TORONTO, Dec. 23, 2024 (GLOBE NEWSWIRE) -- White Gold Corp. (TSX.V: WGO, OTCQX: WHGOF, FRA: 29W) (the "Company") is pleased to announce the closing of the first tranche of a non-brokered private placement for aggregate gross proceeds of approximately $5,015,000 consisting of the sale of: (i) 8,063,000 common shares in the capital of the Company (“Common Shares”) that qualify as “flow-through shares” within the meaning of the Income Tax Act (Canada) (the “Tax Act”) at a price of C$0.26 per share (each an “FT Share”); (ii) 5,092,593 FT Shares that will also qualify for the federal 30% Critical Mineral Exploration Tax Credit at a price of $0.27 per share (each a “CFT Share”); and (iii) 7,013,182 Common Shares a price of C$0.22 per share (each an “HD Share”, and together with the FT Shares and the CFT Shares, the “Offered Shares”) (the "Offering”).

“We are very appreciative for the continued support and strong interest in this financing from new and existing shareholders to fully fund an impactful 2025 exploration program, and are excited to continue to unlock the vast potential of our district scale portfolio in one of Canada’s prolific mineral belts which continues to demonstrate abundant gold and critical mineral prospectivity. To date White Gold has delineated significant gold resources, made recent new discoveries and developed an exceptional exploration pipeline for gold, copper and other critical mineral opportunities in this tier 1 mining jurisdiction,” stated David D’Onofrio, Chief Executive Officer.

Pursuant to an investor rights agreement between the Company and Agnico Eagle Mines Limited (TSX: AEM, NYSE: AEM) (“Agnico”) dated December 13, 2016, Agnico has indicated that it intends to acquire approximately 1,136.363 HD Shares pursuant to the Offering that is expected to close on or about January 3, 2025. In addition, certain officers and directors of the Company (and together with Agnico, the “Insiders”) acquired 1,217,273 HD Shares today pursuant to the Offering.

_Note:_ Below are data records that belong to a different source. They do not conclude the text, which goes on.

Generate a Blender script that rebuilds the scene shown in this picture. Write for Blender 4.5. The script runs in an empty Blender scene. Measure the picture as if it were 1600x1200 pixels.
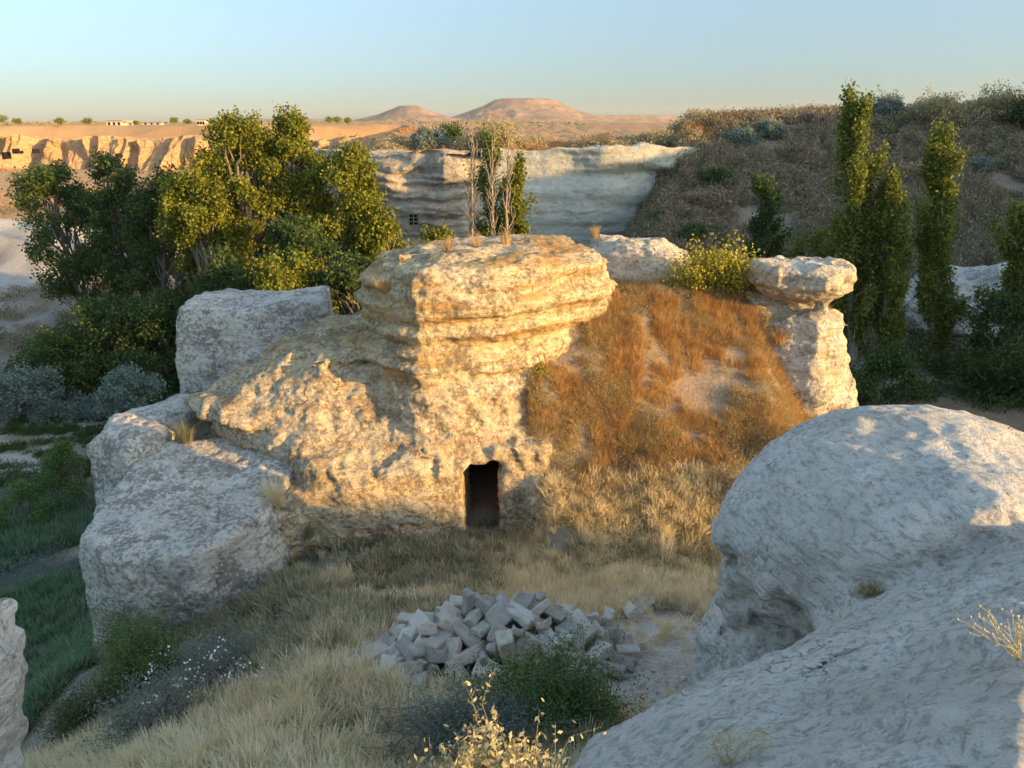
import bpy, math, random
import numpy as np
from mathutils import Vector, Matrix

# ------------------------------------------------------------------ camera, sky, sun, exposure
SC = bpy.context.scene
COL = SC.collection
PITCH = math.radians(19.5)
FPX = 1155.0
cam_d = bpy.data.cameras.new('camera'); cam = bpy.data.objects.new('camera', cam_d); COL.objects.link(cam)
cam_d.sensor_width = 36; cam_d.lens = FPX / 1600 * 36
cam_d.clip_start = 0.05; cam_d.clip_end = 20000
cam.location = (0, 0, 0); cam.rotation_euler = (math.pi / 2 - PITCH, 0, 0)
SC.camera = cam
SUN_AZ = 115.0      # clockwise from +Y (the view direction): behind the camera, to the right
SUN_EL = 10.0
wd = bpy.data.worlds.new('World'); SC.world = wd; wd.use_nodes = True
wn = wd.node_tree.nodes; wl = wd.node_tree.links
for n in list(wn): wn.remove(n)
sky = wn.new('ShaderNodeTexSky'); sky.sky_type = 'NISHITA'; sky.sun_disc = False
sky.sun_elevation = math.radians(SUN_EL); sky.sun_rotation = math.radians(SUN_AZ)
sky.altitude = 1400; sky.air_density = .65; sky.dust_density = 3.1; sky.ozone_density = 2.2
bg = wn.new('ShaderNodeBackground'); bg.inputs[1].default_value = 0.15
wo = wn.new('ShaderNodeOutputWorld'); hs = wn.new('ShaderNodeHueSaturation'); hs.inputs['Saturation'].default_value = .84; wb = wn.new('ShaderNodeMix'); wb.data_type = 'RGBA'; wb.blend_type = 'MULTIPLY'; wb.inputs[0].default_value = 1; wb.inputs[7].default_value = (1.05, .995, .77, 1); wl.new(sky.outputs[0], wb.inputs[6]); wl.new(wb.outputs[2], hs.inputs['Color']); 
# added gradient keeps the visible sky from clipping: dimmer towards the horizon, the same all the way round
tc = wn.new('ShaderNodeTexCoord'); sx = wn.new('ShaderNodeSeparateXYZ'); wl.new(tc.outputs['Generated'], sx.inputs[0])
mr = wn.new('ShaderNodeMapRange'); mr.interpolation_type = 'SMOOTHSTEP'; wl.new(sx.outputs[2], mr.inputs[0])
for i_, v_ in ((1, -.02), (2, .5), (3, .28), (4, 1)): mr.inputs[i_].default_value = v_
vm = wn.new('ShaderNodeVectorMath'); vm.operation = 'SCALE'; wl.new(hs.outputs[0], vm.inputs[0]); wl.new(mr.outputs[0], vm.inputs['Scale']); wl.new(vm.outputs[0], bg.inputs[0]); wl.new(bg.outputs[0], wo.inputs[0])
sd = bpy.data.lights.new('sun', 'SUN'); sd.energy = 2.0; sd.angle = math.radians(0.5); sd.color = (1.0, 0.60, 0.20)
sun = bpy.data.objects.new('sun', sd); COL.objects.link(sun)
_a, _e = math.radians(SUN_AZ), math.radians(SUN_EL)
SUNV = Vector((math.sin(_a) * math.cos(_e), math.cos(_a) * math.cos(_e), math.sin(_e)))
sun.rotation_euler = SUNV.to_track_quat('Z', 'Y').to_euler()
SC.view_settings.view_transform = 'Standard'; SC.view_settings.look = 'None'
SC.view_settings.gamma = 1; SC.view_settings.use_curve_mapping = False
SC.view_settings.exposure = 2.27
SC.render.engine = 'CYCLES'
SC.cycles.max_bounces = 6; SC.cycles.diffuse_bounces = 5; SC.cycles.transmission_bounces = 5; SC.cycles.glossy_bounces = 2; SC.cycles.transparent_max_bounces = 6
SC.cycles.volume_bounces = 0

# ------------------------------------------------------------------ helpers: picture geometry, noise, meshes
CT, ST = math.cos(PITCH), math.sin(PITCH)
def at(u, v, Y):
    dx = (u - 800) / FPX; dy = (600 - v) / FPX
    k = Y / (CT + dy * ST)
    return (dx * k, Y, (-ST + dy * CT) * k)

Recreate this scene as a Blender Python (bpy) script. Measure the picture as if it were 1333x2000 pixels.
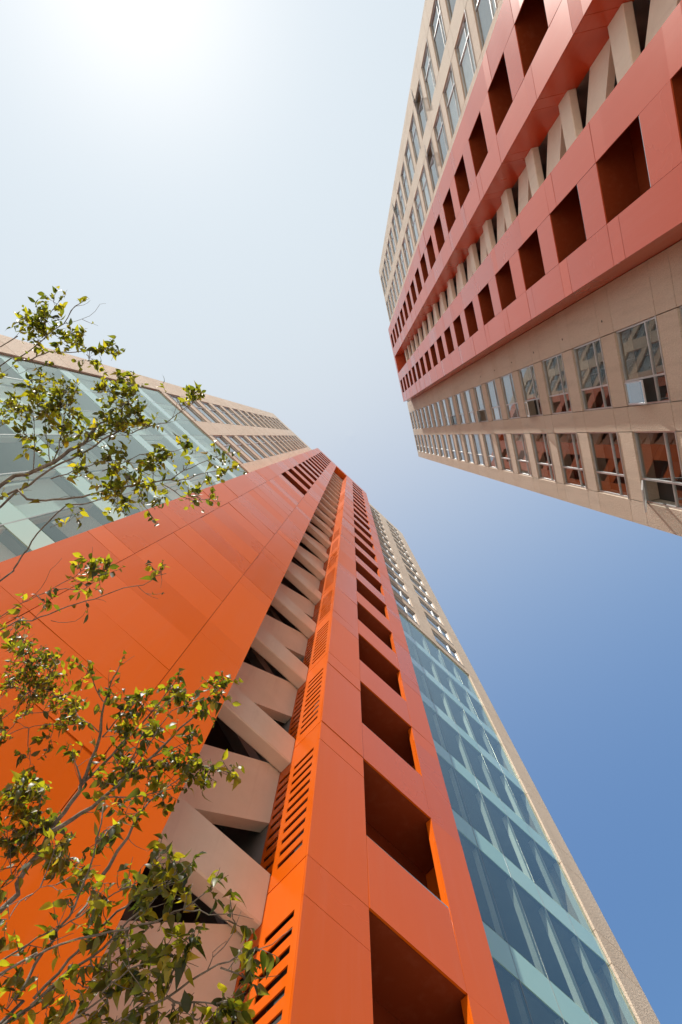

Insiders including Messrs. D’Onofrio, Raza and Bromley have purchased, or have agreed to purchase, an aggregate of 2,353,636 Common Shares pursuant to the Offering. Participation by Insiders in the Offering is considered a “related party transaction” pursuant to Multilateral Instrument 61- 101 – Protection of Minority Security Holders in Special Transactions ("MI 61-101"). The Company is exempt from the requirements to obtain a formal valuation or minority shareholder approval in connection with the Insiders’ participation in the Offering in reliance of sections 5.5(a) and 5.7(1)(a) of MI 61-101. The Company will file a material change report less than 21 days prior to closing of the Offering as the participation of the Insiders in the Offering had not been confirmed at that time.